A/NZ needs to get (more) serious with mobility

Published on the 01/08/2016 | Written by Donovan Jackson


Red Hat mobility

Businesses had better start looking at mobility a little harder, because competitors certainly are…

And, said Colin McCabe, director of consulting at Red Hat, it is those companies which are looking at it strategically which will capture markets, delight customers and reduce the cost of doing business.

McCabe was talking on the back of a recent report out of the vendor, best known as a Linux-slinger but which has gotten into mobility in a big way of late, which he said shows that more needs to be done by local businesses.

On the face of it, the results of the Red Hat ANZ Enterprise Mobile Index 2016 look pretty good.

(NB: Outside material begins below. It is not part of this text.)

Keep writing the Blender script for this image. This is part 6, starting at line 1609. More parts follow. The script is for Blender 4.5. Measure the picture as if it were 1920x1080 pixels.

It shows that 65 percent of Australian and New Zealand companies have an enterprise mobile strategy in place, with a further 26 percent planning to have one in the next one to two years.

Perhaps oddly, the report also notes that 82 per cent of respondents have already put, or are putting, their mobile strategies into action; there does seem to be a contradiction in that some companies are evidently putting a strategy into action despite not yet having one.

In any event, McCabe reckoned this isn’t quite good enough (and he may have a point: after all, we’ve been banging on about mobility for what seems like forever, and, in the company’s press statement, he pointed out how ‘mobile-addled’ the world at large has become. “Australians are keen mobile users, checking their devices more than 440 million times every day. More than half the population check their smartphones within 15 minutes of waking up each morning.”)

McCabe said businesses that can embrace reliance on mobile technology are likely to reap the benefits in terms of a more engaged, more productive workforce, and more loyal customers.

Delving a little further into the detail of the report, he noted that just 31 percent of the 150 respondents polled say they have measurable return on investment, calling into question the maturity of mobility strategies. More than that, he believes it is an issue that mobile strategies are overwhelmingly internally-focused: 64 percent are targeting employees, while just 27 percent are targeting customers.

That, he said, is where work needs to be done: “You need to be able to connect to customers, business partners and employees, whether it is to be more productive, improve processes such as purchasing, or helping to save the organisation money. When you think about connecting the internet of things, mobility starts to have wider impacts, particularly in service industries where customer satisfaction is tied to the time it takes to do things; it builds on customer delight,” McCabe explained.

In theory, at this point in time, particularly where the IoT is concerned. He said it is a missed opportunity that just five per cent of businesses said they already have implemented IoT initiatives, with a further 40 percent entertaining the notion. The report said, ‘This means that there is still a long way to go before IoT becomes mainstream in the local market.’

Red Hat’s interest in mobility comes as a result of its 2014 acquisition of mobile application platform vendor FeedHenry. Its ANZ Enterprise Mobile Index 2016 study is not yet publicly available.